I remember seeing the PC game for ‘Alice’ when I was younger, and had always been interested in American Magee’s take on the classic story. It was dark, twisted, and violent. Several years later, the sequel ‘Alice: Madness Returns’ arrived, and while it is appropriately dark, twisted, and violent, there is something missing—gameplay that’s not just addictive, but enthralling.
The player takes control of Alice, several years after the first game. She is now an adult, and lives in London. One day, she begins to encounter creatures from wonderland merging into the real world. She sinks into wonderland again (which in Magee’s iteration of the story, is a sort of fantasy world that is part of Alice’s twisted mentality, reflecting reality in horrible ways), and must save its inhabitants from a strange new evil.
The visuals are spectacular, and definitely the game’s selling point. The environments are wonderful to behold: alternately disturbing and enlightening, beautiful and horrific. The inhabitants are just as captivating, with big heads, big hands, bulging eyes; sea life, air fowl, and strange humanoid creatures are met on your journey. You go through ice mazes, grass lands, and a strange Escher sort of floating landscape.
Everything else is a relatively mixed bag. The story is pretty straightforward and linear, but that is to be expected with a platformer. You run, jump, and fight with very little change in dynamics…
And that is where the major problem is. To say the game is repetitive is putting it very, very mildly. By about an hour into the game, you’ve basically figured out the fundamentals of the rest of the game. There are a few minigame-like sequences that break the trend every once in a while, but they are too few and too late.
This over-repetition also makes the game nearly unbearable by the end. The bosses—those which don’t tease you and then die off before you can fight them, resulting in the ultimate anti-climax—all follow the same routine. Running down corridor after corridor becomes grating, and the story is barely enough to keep you going.

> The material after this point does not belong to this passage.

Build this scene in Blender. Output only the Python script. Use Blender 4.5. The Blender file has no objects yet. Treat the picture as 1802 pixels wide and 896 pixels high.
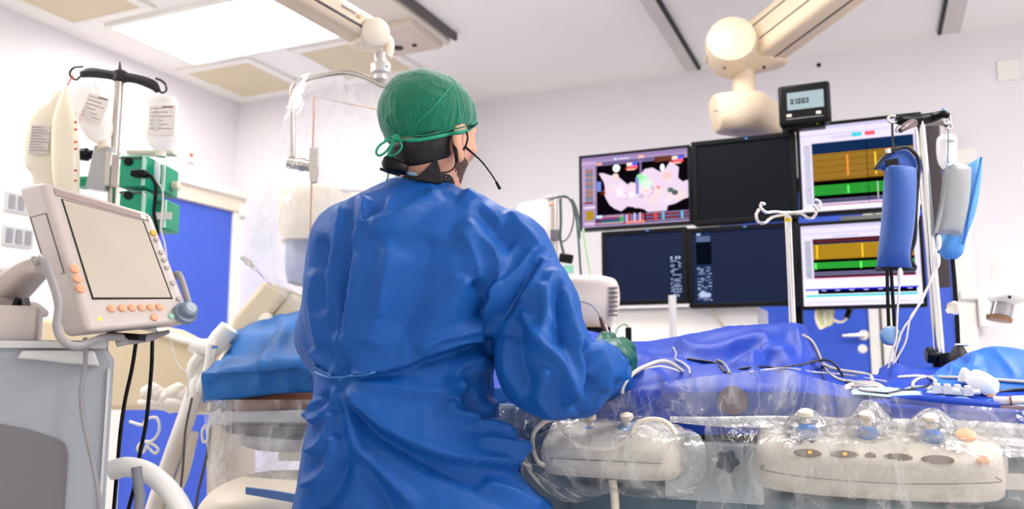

Thankfully, the game is not particularly long, which can be a gripe in most other cases but here, is not. For a game that is all show and not much tell, a short runtime is welcome. The ending is also relatively anticlimactic—the final showdown is simple (I beat the final boss in one try, with very little confusion as to what to do; and it took less than 10 minutes).
The visuals and auditory elements are all stronger—stronger than most games released around that time, and since. But this is a very one-sided experience. Once the dark, dreary charm wears off, you’re left with a simple, clichéd, emotionless and repetitive gameplay experience.